▶ **EXERCISE TASK**
Only one portion of the data is to be written out: from the line bearing "Continue the Blender" through the line bearing "0.0925, 0.004, 3), M_white, wf)". Write it exactly as it appears.

▶ **DATA IN THIS EXERCISE**
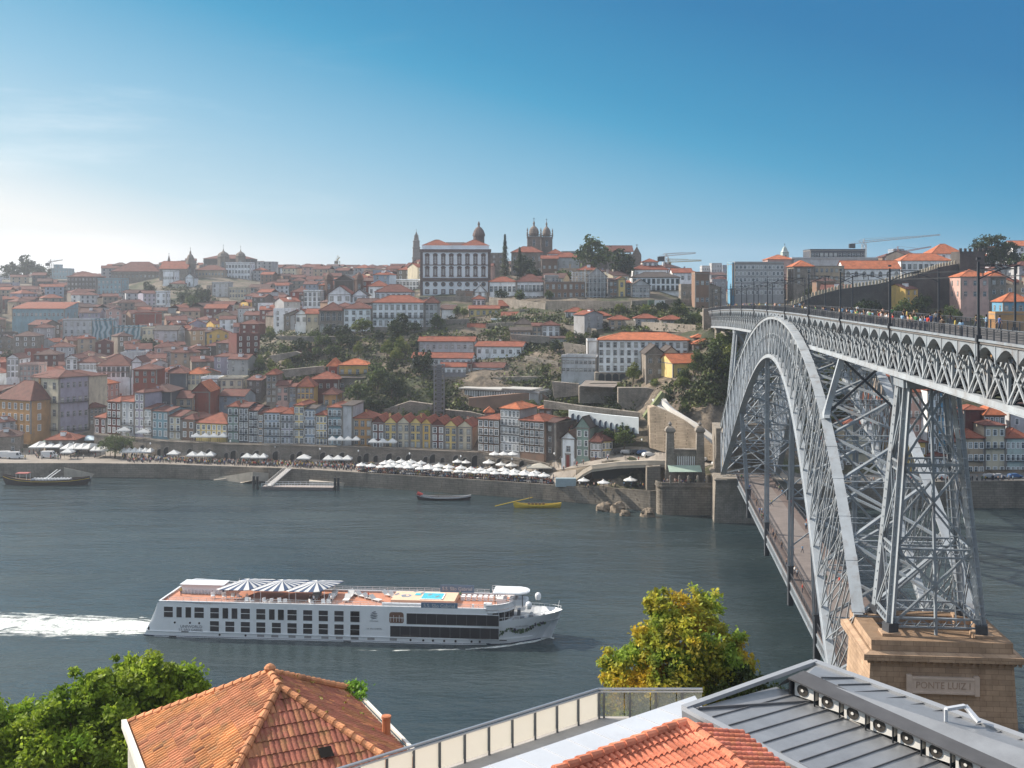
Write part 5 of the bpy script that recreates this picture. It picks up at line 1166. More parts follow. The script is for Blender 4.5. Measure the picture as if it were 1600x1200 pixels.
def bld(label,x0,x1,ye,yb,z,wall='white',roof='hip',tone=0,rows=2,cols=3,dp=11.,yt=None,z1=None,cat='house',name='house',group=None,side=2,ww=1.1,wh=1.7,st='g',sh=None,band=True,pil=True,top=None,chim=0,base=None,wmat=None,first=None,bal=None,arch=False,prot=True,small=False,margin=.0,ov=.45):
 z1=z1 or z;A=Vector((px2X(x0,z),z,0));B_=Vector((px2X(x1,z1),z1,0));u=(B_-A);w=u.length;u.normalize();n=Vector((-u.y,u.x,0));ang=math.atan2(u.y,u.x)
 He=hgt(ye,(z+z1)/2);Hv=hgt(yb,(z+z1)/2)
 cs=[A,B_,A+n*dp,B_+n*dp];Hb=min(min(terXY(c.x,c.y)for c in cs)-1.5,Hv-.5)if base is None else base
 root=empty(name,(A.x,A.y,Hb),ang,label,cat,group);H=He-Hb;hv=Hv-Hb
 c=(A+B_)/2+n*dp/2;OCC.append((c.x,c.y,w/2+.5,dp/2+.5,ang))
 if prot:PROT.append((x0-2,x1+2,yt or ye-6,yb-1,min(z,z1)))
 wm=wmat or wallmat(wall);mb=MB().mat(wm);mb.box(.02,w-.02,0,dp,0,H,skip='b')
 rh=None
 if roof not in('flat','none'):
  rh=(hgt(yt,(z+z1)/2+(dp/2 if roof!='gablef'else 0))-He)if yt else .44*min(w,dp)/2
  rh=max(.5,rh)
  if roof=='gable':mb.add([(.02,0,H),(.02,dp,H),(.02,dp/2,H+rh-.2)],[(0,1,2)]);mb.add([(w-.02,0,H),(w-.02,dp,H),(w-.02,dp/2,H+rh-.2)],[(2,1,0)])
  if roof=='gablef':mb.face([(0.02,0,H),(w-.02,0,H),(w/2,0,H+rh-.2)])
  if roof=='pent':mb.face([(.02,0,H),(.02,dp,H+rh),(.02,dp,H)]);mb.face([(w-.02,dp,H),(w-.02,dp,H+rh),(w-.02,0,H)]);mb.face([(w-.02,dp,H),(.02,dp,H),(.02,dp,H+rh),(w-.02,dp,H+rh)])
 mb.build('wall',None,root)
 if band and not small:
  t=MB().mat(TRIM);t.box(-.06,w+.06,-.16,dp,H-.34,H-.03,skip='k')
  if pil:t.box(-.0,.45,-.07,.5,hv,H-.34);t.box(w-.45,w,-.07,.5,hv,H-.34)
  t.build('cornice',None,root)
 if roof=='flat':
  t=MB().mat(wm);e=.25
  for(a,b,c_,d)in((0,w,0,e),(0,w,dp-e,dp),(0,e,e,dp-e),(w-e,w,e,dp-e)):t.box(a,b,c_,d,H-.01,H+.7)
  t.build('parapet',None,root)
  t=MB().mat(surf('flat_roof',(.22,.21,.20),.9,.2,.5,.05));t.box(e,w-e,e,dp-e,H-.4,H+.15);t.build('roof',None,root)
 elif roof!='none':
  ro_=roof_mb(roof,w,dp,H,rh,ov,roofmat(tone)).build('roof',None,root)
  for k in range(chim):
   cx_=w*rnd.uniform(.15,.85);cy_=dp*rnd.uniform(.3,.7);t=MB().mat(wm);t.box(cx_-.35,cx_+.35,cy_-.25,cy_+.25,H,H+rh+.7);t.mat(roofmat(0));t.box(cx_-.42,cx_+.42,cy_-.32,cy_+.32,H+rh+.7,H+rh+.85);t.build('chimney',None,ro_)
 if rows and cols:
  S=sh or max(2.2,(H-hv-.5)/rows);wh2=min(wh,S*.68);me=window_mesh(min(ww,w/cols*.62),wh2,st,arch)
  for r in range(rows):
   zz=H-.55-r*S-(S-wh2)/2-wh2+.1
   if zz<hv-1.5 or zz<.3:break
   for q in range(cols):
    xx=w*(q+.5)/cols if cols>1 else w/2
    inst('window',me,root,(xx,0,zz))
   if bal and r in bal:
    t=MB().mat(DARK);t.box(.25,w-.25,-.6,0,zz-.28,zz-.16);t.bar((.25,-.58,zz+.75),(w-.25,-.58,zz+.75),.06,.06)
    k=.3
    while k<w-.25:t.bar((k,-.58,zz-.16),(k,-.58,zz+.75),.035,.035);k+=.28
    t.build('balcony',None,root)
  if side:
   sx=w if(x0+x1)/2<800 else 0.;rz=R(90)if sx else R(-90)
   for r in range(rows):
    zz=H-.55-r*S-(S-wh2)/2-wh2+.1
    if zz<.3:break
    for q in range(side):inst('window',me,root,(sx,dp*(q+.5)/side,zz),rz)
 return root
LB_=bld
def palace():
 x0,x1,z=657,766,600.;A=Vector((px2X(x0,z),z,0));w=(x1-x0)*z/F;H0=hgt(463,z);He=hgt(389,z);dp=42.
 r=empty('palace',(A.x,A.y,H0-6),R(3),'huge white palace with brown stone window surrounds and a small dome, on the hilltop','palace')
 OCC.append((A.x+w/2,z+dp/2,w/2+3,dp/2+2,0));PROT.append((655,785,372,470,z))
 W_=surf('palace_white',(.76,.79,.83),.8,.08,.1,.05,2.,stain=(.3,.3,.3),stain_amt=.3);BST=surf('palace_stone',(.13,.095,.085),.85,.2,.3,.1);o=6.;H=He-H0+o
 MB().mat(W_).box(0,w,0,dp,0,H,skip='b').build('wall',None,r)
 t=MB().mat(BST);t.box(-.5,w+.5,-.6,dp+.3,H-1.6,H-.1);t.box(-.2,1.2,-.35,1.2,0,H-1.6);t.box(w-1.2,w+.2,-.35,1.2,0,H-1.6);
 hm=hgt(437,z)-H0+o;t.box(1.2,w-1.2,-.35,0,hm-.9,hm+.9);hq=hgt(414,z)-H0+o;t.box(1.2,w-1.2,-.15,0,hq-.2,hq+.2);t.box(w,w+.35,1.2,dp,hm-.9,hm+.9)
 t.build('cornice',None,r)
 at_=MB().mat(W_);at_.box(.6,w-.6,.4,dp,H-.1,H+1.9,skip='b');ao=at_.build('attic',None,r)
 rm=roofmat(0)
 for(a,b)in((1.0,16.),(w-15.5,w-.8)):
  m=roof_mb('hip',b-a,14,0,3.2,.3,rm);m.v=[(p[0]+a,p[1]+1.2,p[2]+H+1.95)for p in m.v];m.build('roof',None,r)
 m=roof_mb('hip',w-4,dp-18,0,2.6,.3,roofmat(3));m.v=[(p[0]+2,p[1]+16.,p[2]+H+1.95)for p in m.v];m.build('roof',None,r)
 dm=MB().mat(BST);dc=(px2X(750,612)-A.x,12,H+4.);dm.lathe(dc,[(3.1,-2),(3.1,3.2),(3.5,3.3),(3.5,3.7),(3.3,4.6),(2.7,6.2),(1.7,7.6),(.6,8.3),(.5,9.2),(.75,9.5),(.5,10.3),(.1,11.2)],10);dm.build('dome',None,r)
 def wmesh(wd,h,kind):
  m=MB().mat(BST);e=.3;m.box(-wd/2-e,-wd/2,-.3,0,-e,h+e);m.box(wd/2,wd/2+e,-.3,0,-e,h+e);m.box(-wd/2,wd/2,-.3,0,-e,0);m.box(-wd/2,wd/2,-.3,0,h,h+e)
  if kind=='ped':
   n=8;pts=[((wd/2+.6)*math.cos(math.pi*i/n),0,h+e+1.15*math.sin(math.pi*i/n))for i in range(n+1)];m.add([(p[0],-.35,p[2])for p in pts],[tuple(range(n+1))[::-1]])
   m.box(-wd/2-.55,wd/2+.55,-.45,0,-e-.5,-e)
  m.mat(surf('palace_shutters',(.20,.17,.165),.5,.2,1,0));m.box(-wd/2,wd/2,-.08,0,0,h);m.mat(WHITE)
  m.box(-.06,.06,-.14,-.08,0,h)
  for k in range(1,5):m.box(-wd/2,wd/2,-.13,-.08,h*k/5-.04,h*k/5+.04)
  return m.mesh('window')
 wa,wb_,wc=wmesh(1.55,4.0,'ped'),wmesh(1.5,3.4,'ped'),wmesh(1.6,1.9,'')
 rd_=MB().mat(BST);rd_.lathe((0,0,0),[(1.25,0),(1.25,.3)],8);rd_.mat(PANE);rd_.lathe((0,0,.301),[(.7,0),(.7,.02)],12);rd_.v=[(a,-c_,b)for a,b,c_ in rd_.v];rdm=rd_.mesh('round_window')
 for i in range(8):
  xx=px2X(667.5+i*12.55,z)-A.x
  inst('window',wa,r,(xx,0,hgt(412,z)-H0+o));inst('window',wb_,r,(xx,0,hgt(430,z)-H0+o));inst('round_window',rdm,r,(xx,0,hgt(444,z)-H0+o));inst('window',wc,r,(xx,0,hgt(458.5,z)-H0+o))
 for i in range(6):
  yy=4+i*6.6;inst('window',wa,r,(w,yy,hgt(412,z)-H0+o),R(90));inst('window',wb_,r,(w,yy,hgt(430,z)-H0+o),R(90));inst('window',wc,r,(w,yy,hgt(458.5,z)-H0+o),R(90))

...

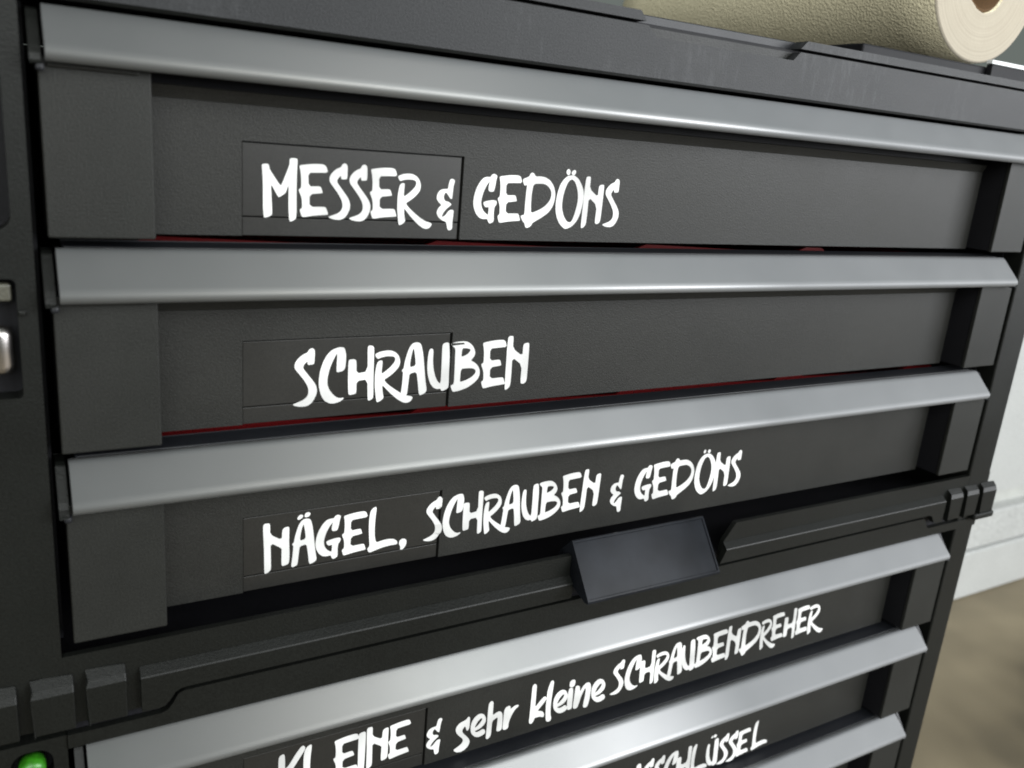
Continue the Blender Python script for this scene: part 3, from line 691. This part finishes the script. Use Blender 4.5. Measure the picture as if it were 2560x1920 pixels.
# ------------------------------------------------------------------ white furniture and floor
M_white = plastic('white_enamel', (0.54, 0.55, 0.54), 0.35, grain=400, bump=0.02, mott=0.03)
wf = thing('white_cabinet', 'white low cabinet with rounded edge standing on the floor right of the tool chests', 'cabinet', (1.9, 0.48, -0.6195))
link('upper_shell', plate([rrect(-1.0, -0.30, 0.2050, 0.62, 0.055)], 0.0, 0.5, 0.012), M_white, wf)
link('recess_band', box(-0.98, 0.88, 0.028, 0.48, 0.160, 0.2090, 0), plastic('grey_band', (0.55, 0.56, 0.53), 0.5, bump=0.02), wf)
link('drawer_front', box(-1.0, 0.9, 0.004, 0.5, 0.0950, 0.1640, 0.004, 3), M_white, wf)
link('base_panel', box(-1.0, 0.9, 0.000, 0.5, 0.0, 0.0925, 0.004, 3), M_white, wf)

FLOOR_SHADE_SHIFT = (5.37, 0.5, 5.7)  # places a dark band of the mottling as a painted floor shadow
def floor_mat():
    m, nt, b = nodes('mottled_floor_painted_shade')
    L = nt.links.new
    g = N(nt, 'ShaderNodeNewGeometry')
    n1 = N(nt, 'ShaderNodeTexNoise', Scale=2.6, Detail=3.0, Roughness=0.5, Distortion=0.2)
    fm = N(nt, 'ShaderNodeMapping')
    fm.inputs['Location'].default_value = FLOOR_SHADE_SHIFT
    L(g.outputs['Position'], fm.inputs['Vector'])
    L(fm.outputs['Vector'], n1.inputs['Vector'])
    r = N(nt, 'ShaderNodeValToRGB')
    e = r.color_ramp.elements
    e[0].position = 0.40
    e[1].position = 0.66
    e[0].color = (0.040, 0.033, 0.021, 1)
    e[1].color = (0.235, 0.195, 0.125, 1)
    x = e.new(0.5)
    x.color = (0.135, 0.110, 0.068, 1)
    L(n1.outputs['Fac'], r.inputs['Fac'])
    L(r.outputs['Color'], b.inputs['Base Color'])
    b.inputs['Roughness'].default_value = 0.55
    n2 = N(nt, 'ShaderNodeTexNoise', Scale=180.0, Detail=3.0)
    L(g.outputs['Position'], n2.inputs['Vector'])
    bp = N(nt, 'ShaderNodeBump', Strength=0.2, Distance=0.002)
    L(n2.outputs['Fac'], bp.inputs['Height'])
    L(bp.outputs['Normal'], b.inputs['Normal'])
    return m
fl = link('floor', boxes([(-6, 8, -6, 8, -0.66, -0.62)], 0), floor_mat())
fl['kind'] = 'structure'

▶ **TASK ANSWER**
Continue the Blender Python script for this scene: part 3, from line 691. This part finishes the script. Use Blender 4.5. Measure the picture as if it were 2560x1920 pixels.
# ------------------------------------------------------------------ white furniture and floor
M_white = plastic('white_enamel', (0.54, 0.55, 0.54), 0.35, grain=400, bump=0.02, mott=0.03)
wf = thing('white_cabinet', 'white low cabinet with rounded edge standing on the floor right of the tool chests', 'cabinet', (1.9, 0.48, -0.6195))
link('upper_shell', plate([rrect(-1.0, -0.30, 0.2050, 0.62, 0.055)], 0.0, 0.5, 0.012), M_white, wf)
link('recess_band', box(-0.98, 0.88, 0.028, 0.48, 0.160, 0.2090, 0), plastic('grey_band', (0.55, 0.56, 0.53), 0.5, bump=0.02), wf)
link('drawer_front', box(-1.0, 0.9, 0.004, 0.5, 0.0950, 0.1640, 0.004, 3), M_white, wf)
link('base_panel', box(-1.0, 0.9, 0.000, 0.5, 0.0, 0.0925, 0.004, 3), M_white, wf)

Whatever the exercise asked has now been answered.